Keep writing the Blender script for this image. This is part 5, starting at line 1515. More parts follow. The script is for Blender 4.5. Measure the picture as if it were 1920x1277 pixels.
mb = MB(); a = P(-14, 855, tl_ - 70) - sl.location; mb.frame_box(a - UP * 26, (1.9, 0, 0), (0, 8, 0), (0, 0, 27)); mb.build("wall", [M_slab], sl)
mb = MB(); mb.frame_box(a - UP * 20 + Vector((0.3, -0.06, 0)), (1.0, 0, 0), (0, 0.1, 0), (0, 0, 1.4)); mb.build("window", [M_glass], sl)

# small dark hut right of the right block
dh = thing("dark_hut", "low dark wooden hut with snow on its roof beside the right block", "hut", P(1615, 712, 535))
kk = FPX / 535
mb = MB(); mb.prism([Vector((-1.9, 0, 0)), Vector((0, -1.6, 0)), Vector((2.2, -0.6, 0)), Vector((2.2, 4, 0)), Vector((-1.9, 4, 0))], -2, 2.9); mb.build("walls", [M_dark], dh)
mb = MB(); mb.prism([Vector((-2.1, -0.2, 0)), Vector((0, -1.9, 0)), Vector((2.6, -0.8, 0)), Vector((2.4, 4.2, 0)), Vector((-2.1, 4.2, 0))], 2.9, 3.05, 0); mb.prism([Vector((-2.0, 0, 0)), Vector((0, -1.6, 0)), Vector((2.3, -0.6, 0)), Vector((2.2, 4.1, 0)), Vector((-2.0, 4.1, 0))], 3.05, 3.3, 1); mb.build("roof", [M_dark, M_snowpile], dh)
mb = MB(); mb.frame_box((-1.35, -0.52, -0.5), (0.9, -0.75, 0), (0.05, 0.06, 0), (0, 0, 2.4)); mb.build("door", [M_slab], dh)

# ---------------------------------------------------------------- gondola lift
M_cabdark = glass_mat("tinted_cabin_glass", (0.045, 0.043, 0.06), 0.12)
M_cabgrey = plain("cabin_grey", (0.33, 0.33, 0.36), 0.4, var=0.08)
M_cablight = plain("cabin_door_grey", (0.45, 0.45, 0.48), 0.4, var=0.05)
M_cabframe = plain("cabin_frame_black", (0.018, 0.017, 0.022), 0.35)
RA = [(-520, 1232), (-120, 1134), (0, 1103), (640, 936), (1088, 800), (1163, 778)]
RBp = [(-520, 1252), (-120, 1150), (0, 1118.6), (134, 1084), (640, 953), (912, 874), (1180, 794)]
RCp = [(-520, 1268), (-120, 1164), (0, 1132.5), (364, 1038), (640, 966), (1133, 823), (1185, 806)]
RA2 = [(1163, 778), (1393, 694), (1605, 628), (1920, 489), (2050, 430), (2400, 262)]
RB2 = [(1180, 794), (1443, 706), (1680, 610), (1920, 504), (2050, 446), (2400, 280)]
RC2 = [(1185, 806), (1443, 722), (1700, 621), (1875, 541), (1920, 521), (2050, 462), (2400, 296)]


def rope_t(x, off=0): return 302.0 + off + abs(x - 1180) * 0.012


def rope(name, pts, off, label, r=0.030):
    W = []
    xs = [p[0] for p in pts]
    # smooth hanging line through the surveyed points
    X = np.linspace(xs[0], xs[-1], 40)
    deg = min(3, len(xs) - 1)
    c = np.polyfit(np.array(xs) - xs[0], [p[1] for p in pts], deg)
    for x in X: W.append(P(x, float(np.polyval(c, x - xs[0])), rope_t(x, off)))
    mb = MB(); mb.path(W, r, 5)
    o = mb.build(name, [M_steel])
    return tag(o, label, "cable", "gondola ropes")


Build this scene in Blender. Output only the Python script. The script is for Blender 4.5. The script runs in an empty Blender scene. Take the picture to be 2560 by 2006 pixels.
──────────
__OBJECTIVE__. From the data above, copy each line that has the string "pixels".

__FINISHED ANSWER__.
Keep writing the Blender script for this image. This is part 5, starting at line 1515. More parts follow. The script is for Blender 4.5. Measure the picture as if it were 1920x1277 pixels.
Build this scene in Blender. Output only the Python script. The script is for Blender 4.5. The script runs in an empty Blender scene. Take the picture to be 2560 by 2006 pixels.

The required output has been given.